Il Quadrante Murale (in latino Quadrans Muralis) è una della più note tra le costellazioni obsolete, in quanto ha dato il nome allo sciame meteorico annuale delle Quadrantidi, che irradiano da quest’area di cielo ogni gennaio. Il Quadrante Murale occupava quella che ora è la parte settentrionale di Boote, vicino all’estremità del manico del Grande Carro (o, altrimenti, alla punta della coda dell’Orsa Maggiore).

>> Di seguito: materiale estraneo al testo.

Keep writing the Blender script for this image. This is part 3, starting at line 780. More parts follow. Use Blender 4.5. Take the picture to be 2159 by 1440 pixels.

Il fenomeno, comunemente detto “stelle cadenti”, si verifica quando la Terra, durante il suo moto di rivoluzione, incontra l’orbita di una cometa che, nel tratto più vicino al sole, perde parte del materiale della sua superficie, soffiato via dal vento solare e disperso nel tempo lungo tutta l’orbita. Il luogo da cui sembrano partire le stelle cadenti è chiamato radiante; esso si sposta nel cielo con il progredire del moto della Terra attraverso lo sciame: più questo è vecchio, più è disperso lungo la sua orbita, più tempo impiega la Terra per attraversarlo.
[…] Sarebbe infatti molto sciocco pensare che siano le stelle a cadere o ad attraversare il cielo o che frammenti possano essere loro sottratti e raschiati via. Se così fosse, in effetti, sarebbero già scomparse: non c’è notte infatti in cui non si vedano passare numerose e spostarsi in diverse direzioni. Eppure ciascuna la si ritrova al suo posto abituale e mantiene costante la sua grandezza; ne consegue dunque che questi fenomeni abbiano origine sotto le stelle e rapidamente vengano meno in quanto non hanno base e sede fissa.
Lucio Anneo Seneca in Questiones naturales, I 5, 6,7
Grazie Paola, per aver dato a questa pillola il palpito dell’emozione, che pervade quando ci si trova immersi nell’apparente nullità del deserto.